Exercise directions = Copy out each line below exactly as it appears.

Recorded information =
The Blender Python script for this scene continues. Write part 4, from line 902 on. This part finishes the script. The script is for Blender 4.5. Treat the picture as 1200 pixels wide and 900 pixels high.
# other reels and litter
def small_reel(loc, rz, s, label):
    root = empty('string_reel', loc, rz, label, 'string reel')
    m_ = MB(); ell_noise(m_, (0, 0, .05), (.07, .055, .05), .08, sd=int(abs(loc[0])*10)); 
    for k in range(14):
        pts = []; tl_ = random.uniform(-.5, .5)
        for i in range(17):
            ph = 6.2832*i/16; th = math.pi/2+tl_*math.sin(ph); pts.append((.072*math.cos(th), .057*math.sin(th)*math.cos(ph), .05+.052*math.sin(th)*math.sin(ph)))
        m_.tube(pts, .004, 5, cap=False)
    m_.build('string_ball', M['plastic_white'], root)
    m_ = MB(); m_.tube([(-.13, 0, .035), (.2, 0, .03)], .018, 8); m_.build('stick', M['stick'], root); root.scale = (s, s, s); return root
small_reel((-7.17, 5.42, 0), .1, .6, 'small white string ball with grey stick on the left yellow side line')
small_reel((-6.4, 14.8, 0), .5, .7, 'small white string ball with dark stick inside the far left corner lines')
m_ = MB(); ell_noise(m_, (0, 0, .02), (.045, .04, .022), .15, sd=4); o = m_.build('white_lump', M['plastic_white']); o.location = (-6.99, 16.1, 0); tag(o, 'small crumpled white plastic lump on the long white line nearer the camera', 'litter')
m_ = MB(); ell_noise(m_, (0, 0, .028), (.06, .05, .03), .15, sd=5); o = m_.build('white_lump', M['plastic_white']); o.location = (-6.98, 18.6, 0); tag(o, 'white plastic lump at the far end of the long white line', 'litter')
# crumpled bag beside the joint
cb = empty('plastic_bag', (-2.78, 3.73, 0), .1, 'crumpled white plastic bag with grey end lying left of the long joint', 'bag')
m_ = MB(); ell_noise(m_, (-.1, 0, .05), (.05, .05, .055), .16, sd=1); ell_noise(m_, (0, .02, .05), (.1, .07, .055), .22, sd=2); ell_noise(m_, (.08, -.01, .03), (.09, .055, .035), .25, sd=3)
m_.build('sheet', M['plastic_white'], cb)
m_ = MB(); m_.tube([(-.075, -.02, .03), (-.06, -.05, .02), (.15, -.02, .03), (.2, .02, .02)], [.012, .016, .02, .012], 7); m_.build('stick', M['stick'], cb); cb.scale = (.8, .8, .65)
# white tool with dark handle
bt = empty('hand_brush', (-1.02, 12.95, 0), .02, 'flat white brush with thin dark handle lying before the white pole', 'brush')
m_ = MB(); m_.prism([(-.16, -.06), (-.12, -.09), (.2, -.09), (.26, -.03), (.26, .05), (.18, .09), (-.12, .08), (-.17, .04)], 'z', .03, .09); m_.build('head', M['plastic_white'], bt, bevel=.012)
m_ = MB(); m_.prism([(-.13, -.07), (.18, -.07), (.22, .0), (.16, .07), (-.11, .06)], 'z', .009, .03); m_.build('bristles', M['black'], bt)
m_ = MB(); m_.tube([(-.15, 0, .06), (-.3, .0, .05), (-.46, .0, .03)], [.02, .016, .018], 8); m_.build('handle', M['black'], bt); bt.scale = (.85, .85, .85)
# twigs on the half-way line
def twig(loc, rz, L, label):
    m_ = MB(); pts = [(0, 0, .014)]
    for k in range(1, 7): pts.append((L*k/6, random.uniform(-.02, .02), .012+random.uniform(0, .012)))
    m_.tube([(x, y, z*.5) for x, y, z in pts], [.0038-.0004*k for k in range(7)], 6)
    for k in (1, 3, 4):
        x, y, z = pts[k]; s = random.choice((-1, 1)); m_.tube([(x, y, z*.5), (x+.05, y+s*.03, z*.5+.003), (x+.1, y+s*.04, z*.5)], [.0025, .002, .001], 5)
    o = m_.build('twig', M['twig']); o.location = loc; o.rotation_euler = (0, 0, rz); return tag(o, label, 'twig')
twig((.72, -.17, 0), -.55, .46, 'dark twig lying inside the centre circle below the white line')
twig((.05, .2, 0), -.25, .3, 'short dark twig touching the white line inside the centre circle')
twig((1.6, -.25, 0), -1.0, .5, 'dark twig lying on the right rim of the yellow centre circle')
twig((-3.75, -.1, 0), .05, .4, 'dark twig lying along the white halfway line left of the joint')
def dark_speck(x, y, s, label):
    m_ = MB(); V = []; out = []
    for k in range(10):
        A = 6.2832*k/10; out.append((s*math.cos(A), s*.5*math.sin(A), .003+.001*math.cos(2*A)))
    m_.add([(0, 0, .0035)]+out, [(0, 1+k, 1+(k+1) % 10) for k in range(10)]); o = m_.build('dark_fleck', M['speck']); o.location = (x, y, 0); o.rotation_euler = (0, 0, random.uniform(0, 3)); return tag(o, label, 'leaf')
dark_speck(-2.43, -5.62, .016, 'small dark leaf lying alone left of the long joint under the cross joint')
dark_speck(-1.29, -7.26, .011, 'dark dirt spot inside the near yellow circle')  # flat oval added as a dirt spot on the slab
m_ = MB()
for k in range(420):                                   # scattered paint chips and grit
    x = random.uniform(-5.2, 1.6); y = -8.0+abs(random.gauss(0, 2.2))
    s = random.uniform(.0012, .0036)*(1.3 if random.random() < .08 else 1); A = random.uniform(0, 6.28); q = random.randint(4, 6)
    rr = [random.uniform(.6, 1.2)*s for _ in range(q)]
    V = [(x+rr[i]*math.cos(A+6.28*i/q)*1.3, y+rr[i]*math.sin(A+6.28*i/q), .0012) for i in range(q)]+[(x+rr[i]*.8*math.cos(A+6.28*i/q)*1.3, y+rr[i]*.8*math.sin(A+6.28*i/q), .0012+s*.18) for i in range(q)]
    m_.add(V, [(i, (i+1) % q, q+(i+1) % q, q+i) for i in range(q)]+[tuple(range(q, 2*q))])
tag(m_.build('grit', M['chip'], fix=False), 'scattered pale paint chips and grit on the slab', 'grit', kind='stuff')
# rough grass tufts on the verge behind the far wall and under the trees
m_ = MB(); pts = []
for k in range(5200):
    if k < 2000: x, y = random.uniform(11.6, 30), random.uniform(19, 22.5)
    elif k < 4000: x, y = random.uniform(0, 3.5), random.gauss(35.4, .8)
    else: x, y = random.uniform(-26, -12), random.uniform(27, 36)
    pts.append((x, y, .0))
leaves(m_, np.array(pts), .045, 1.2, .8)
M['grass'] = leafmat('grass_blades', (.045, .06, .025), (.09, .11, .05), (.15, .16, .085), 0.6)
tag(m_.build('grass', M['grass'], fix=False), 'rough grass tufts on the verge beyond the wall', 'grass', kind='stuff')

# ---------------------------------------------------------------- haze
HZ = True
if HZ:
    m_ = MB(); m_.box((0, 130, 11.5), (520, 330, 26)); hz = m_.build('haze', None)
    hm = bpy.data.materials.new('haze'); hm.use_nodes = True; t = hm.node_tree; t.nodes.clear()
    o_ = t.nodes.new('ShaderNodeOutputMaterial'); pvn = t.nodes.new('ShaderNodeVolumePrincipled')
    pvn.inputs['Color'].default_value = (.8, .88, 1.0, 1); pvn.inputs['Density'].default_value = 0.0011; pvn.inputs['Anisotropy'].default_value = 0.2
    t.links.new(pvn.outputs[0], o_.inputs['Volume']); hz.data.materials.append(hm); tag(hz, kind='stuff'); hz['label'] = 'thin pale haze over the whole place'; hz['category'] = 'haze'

Expected answer =
The Blender Python script for this scene continues. Write part 4, from line 902 on. This part finishes the script. The script is for Blender 4.5. Treat the picture as 1200 pixels wide and 900 pixels high.
# other reels and litter
def small_reel(loc, rz, s, label):
    root = empty('string_reel', loc, rz, label, 'string reel')
    m_ = MB(); ell_noise(m_, (0, 0, .05), (.07, .055, .05), .08, sd=int(abs(loc[0])*10)); 
    for k in range(14):
        pts = []; tl_ = random.uniform(-.5, .5)
        for i in range(17):
            ph = 6.2832*i/16; th = math.pi/2+tl_*math.sin(ph); pts.append((.072*math.cos(th), .057*math.sin(th)*math.cos(ph), .05+.052*math.sin(th)*math.sin(ph)))
        m_.tube(pts, .004, 5, cap=False)
    m_.build('string_ball', M['plastic_white'], root)
    m_ = MB(); m_.tube([(-.13, 0, .035), (.2, 0, .03)], .018, 8); m_.build('stick', M['stick'], root); root.scale = (s, s, s); return root
small_reel((-7.17, 5.42, 0), .1, .6, 'small white string ball with grey stick on the left yellow side line')
small_reel((-6.4, 14.8, 0), .5, .7, 'small white string ball with dark stick inside the far left corner lines')
m_ = MB(); ell_noise(m_, (0, 0, .02), (.045, .04, .022), .15, sd=4); o = m_.build('white_lump', M['plastic_white']); o.location = (-6.99, 16.1, 0); tag(o, 'small crumpled white plastic lump on the long white line nearer the camera', 'litter')
m_ = MB(); ell_noise(m_, (0, 0, .028), (.06, .05, .03), .15, sd=5); o = m_.build('white_lump', M['plastic_white']); o.location = (-6.98, 18.6, 0); tag(o, 'white plastic lump at the far end of the long white line', 'litter')
# crumpled bag beside the joint
cb = empty('plastic_bag', (-2.78, 3.73, 0), .1, 'crumpled white plastic bag with grey end lying left of the long joint', 'bag')
m_ = MB(); ell_noise(m_, (-.1, 0, .05), (.05, .05, .055), .16, sd=1); ell_noise(m_, (0, .02, .05), (.1, .07, .055), .22, sd=2); ell_noise(m_, (.08, -.01, .03), (.09, .055, .035), .25, sd=3)
m_.build('sheet', M['plastic_white'], cb)
m_ = MB(); m_.tube([(-.075, -.02, .03), (-.06, -.05, .02), (.15, -.02, .03), (.2, .02, .02)], [.012, .016, .02, .012], 7); m_.build('stick', M['stick'], cb); cb.scale = (.8, .8, .65)
# white tool with dark handle
bt = empty('hand_brush', (-1.02, 12.95, 0), .02, 'flat white brush with thin dark handle lying before the white pole', 'brush')
m_ = MB(); m_.prism([(-.16, -.06), (-.12, -.09), (.2, -.09), (.26, -.03), (.26, .05), (.18, .09), (-.12, .08), (-.17, .04)], 'z', .03, .09); m_.build('head', M['plastic_white'], bt, bevel=.012)
m_ = MB(); m_.prism([(-.13, -.07), (.18, -.07), (.22, .0), (.16, .07), (-.11, .06)], 'z', .009, .03); m_.build('bristles', M['black'], bt)
m_ = MB(); m_.tube([(-.15, 0, .06), (-.3, .0, .05), (-.46, .0, .03)], [.02, .016, .018], 8); m_.build('handle', M['black'], bt); bt.scale = (.85, .85, .85)
# twigs on the half-way line
def twig(loc, rz, L, label):
    m_ = MB(); pts = [(0, 0, .014)]
    for k in range(1, 7): pts.append((L*k/6, random.uniform(-.02, .02), .012+random.uniform(0, .012)))
    m_.tube([(x, y, z*.5) for x, y, z in pts], [.0038-.0004*k for k in range(7)], 6)
    for k in (1, 3, 4):
        x, y, z = pts[k]; s = random.choice((-1, 1)); m_.tube([(x, y, z*.5), (x+.05, y+s*.03, z*.5+.003), (x+.1, y+s*.04, z*.5)], [.0025, .002, .001], 5)
    o = m_.build('twig', M['twig']); o.location = loc; o.rotation_euler = (0, 0, rz); return tag(o, label, 'twig')
twig((.72, -.17, 0), -.55, .46, 'dark twig lying inside the centre circle below the white line')
twig((.05, .2, 0), -.25, .3, 'short dark twig touching the white line inside the centre circle')
twig((1.6, -.25, 0), -1.0, .5, 'dark twig lying on the right rim of the yellow centre circle')
twig((-3.75, -.1, 0), .05, .4, 'dark twig lying along the white halfway line left of the joint')
def dark_speck(x, y, s, label):
    m_ = MB(); V = []; out = []
    for k in range(10):
        A = 6.2832*k/10; out.append((s*math.cos(A), s*.5*math.sin(A), .003+.001*math.cos(2*A)))
    m_.add([(0, 0, .0035)]+out, [(0, 1+k, 1+(k+1) % 10) for k in range(10)]); o = m_.build('dark_fleck', M['speck']); o.location = (x, y, 0); o.rotation_euler = (0, 0, random.uniform(0, 3)); return tag(o, label, 'leaf')
dark_speck(-2.43, -5.62, .016, 'small dark leaf lying alone left of the long joint under the cross joint')
dark_speck(-1.29, -7.26, .011, 'dark dirt spot inside the near yellow circle')  # flat oval added as a dirt spot on the slab
m_ = MB()
for k in range(420):                                   # scattered paint chips and grit
    x = random.uniform(-5.2, 1.6); y = -8.0+abs(random.gauss(0, 2.2))
    s = random.uniform(.0012, .0036)*(1.3 if random.random() < .08 else 1); A = random.uniform(0, 6.28); q = random.randint(4, 6)
    rr = [random.uniform(.6, 1.2)*s for _ in range(q)]
    V = [(x+rr[i]*math.cos(A+6.28*i/q)*1.3, y+rr[i]*math.sin(A+6.28*i/q), .0012) for i in range(q)]+[(x+rr[i]*.8*math.cos(A+6.28*i/q)*1.3, y+rr[i]*.8*math.sin(A+6.28*i/q), .0012+s*.18) for i in range(q)]
    m_.add(V, [(i, (i+1) % q, q+(i+1) % q, q+i) for i in range(q)]+[tuple(range(q, 2*q))])
tag(m_.build('grit', M['chip'], fix=False), 'scattered pale paint chips and grit on the slab', 'grit', kind='stuff')
# rough grass tufts on the verge behind the far wall and under the trees
m_ = MB(); pts = []
for k in range(5200):
    if k < 2000: x, y = random.uniform(11.6, 30), random.uniform(19, 22.5)
    elif k < 4000: x, y = random.uniform(0, 3.5), random.gauss(35.4, .8)
    else: x, y = random.uniform(-26, -12), random.uniform(27, 36)
    pts.append((x, y, .0))
leaves(m_, np.array(pts), .045, 1.2, .8)
M['grass'] = leafmat('grass_blades', (.045, .06, .025), (.09, .11, .05), (.15, .16, .085), 0.6)
tag(m_.build('grass', M['grass'], fix=False), 'rough grass tufts on the verge beyond the wall', 'grass', kind='stuff')

# ---------------------------------------------------------------- haze
HZ = True
if HZ:
    m_ = MB(); m_.box((0, 130, 11.5), (520, 330, 26)); hz = m_.build('haze', None)
    hm = bpy.data.materials.new('haze'); hm.use_nodes = True; t = hm.node_tree; t.nodes.clear()
    o_ = t.nodes.new('ShaderNodeOutputMaterial'); pvn = t.nodes.new('ShaderNodeVolumePrincipled')
    pvn.inputs['Color'].default_value = (.8, .88, 1.0, 1); pvn.inputs['Density'].default_value = 0.0011; pvn.inputs['Anisotropy'].default_value = 0.2
    t.links.new(pvn.outputs[0], o_.inputs['Volume']); hz.data.materials.append(hm); tag(hz, kind='stuff'); hz['label'] = 'thin pale haze over the whole place'; hz['category'] = 'haze'